Elle pense à tout ça – ou plutôt ça lui traverse l’esprit, l’histoire de Bergogne, en le regardant, en observant les flaques d’eau sur le parking encore trempé de la pluie de la matinée, malgré la lumière qui brûle les yeux sur l’asphalte troué, cabossé, et dans les flaques les reflets des nuages blancs et gris-bleu, les éclats de soleil sur la carrosserie blanche du Kangoo, un blanc aveuglant quand le soleil perce les nuages gris acier ; Bergogne fait quelques pas en l’attendant, elle le regarde encore et elle s’en veut un peu de lui faire perdre son temps, il a autre chose à faire qu’à l’attendre, elle le sait, elle est un peu agacée par tout ce temps perdu à cause de connards qui ne savent pas quoi faire de leur vie ni comment gâcher celle des autres.
::: Laurent Mauvignier ; Histoires de la nuit
Mon corps est lourd.
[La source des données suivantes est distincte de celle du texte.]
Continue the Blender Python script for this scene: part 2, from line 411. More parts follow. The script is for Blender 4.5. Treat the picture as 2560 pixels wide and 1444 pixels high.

Ainsi je reste là. Le matin d’abord, là, sous la couette, à regarder quoi ? un bout de série, Kore-Eda, c’est mièvre mais japonais, cela produit donc son effet sur moi, c’est-à-dire ce sentiment que ce n’est pas totalement inutile, que ça servira, pour la langue au moins. Lorsque l’heure du déjeuner approche, mon cœur est assez léger pour que le corps le devienne ; on a dit qu’il y aurait des frites et nous en avions ri.
Au retour, le corps reprend ses droits. On m’avait dit “Tu as l’air fatigué.” On ne peut le nier. Le corps est lourd, il reprend sa place. Le corps a eu le temps de faire quelques courses, et un passage à la librairie après avoir discuté, là, au coin de la rue ; j’aime la douceur qu’ils ont de parler ainsi.
Alors le corps se retrouve là, comme le matin, un autre épisode, mais il s’endort. Au réveil il refuse de sortir, il dit non, c’est trop. Il lit.